ALL these recent developments blow away the theories of those historians who say the Picts were a myth. In the early 20th century John Milne, the historian and toponymist – a person who studies place names – who derived much of his theories from studying the names of towns, villages and other settlements across Scotland, was able to conclude with certainty: “The sum of the matter is that the Pictish story is a myth, and that traces of the Pictish language need not be looked for in the Celtic place names of Aberdeenshire.”

Milne missed the obvious point that the assimilation of the Picts into the Scots – if that’s what happened, as it might well have been a genuine merger – wiped out all traces of the original tribes and their language, a process that took place over a few generations. That it happened relatively quickly is also a source of mystery.

Yet Milne posed the question which all who study the Picts must ask: “Was there in the east of Scotland north of the Firth of Forth, within the period of the Roman occupation of Britain, a people called Picts different in race and language from the Britons whom Caesar found in the country in his two expeditions to Britain in 55 and 54 BC?”

Developments in science enable us in this modern era to conclude that the answer to that question is an undoubted yes.

Milne was writing at a time when scientific archaeology was in its infancy, and it is largely thanks to archaeologists that we know so much more about the Picts than pre-20th century historians. That, and a decent slice of luck.

For in recent times there have been “lucky” finds of Pictish coins and silver. That is not an entirely new phenomenon, for back in 1819 in Largo in Fife, one of the largest ever hoards of Pictish silver was found buried in a Bronze Age barrow. It is known as the Norrie’s Law hoard and examples from it can be seen in the Royal Museum of Scotland whose experts have dated it to the 7th century.

The symbols carved in to the silver jewellery are all Pictish and echo those found on the Picts’ standing stones.

There was no true corroboration of the theory that the hoard was Pictish in origin until the Gaulcross hoard was “re-discovered” a few years ago and the 100-odd pieces of silver confirmed that the Picts created their own silver coinage, known as hack silver, from coins that were Roman in origin.

Even more remarkable in the 20th century was the discovery of the St Ninian’s Isle Treasure on the island of that name in Shetland, found by a local schoolboy, Douglas Coutts, while he was helping archaeologists from Aberdeen University on a dig in 1958. The hoard that was buried under a ruined church and clearly contained items of Anglo-Saxon and Pictish origin, suggesting that nobles from what is now England and the Picts traded or exchanged gifts up to the 9th century AD.

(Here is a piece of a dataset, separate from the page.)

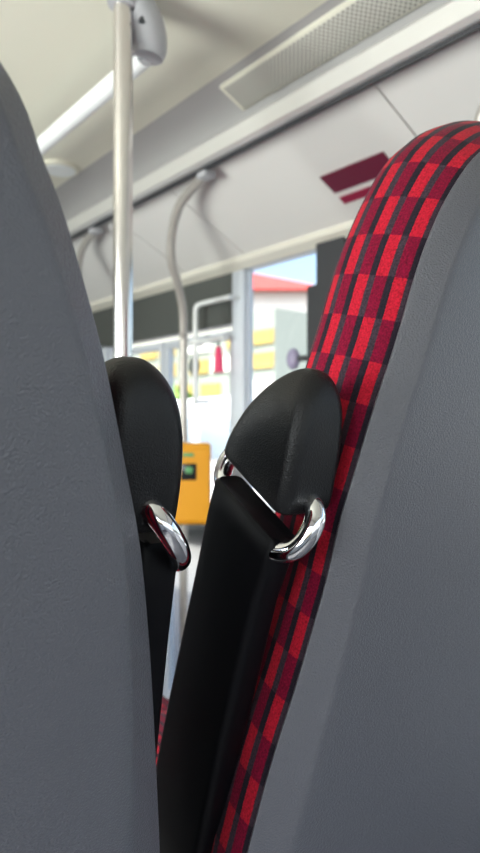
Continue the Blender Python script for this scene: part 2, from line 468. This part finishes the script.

The find at Birnie in Moray in 1996 was also remarkable – detectorist Hamish Stuart found a hoard of Roman coins that dated to the late second century AD, proving that the Romans did indeed pay protection money to the Picts to keep them north of Romano-British settlements.

Studies of the Pictish standing stones have moved on in recent years and these monuments, some of which are undoubtedly gravestones, are beginning to give up their secrets, albeit slowly. Personally, I feel that if we crack the “code” of the inscriptions on the pre-Christian stones we will know so much more about the Picts, given that many symbols on the stones also appear on Pictish jewellery.

The Burghead dig is really exciting because of the preservation of walls and rubbish pits by Viking fire. The Aberdeen team had already found a longhouse on the site and, as Noble said at the time: “This is important because Burghead is likely to have been one of the key royal centres of Northern Pictland and understanding the nature of settlement within the fort is key to understanding how power was materialised within these important fortified sites.”

So there is genuine hope that soon we may know more about the people who, in a very real sense, made modern Scotland what it is today.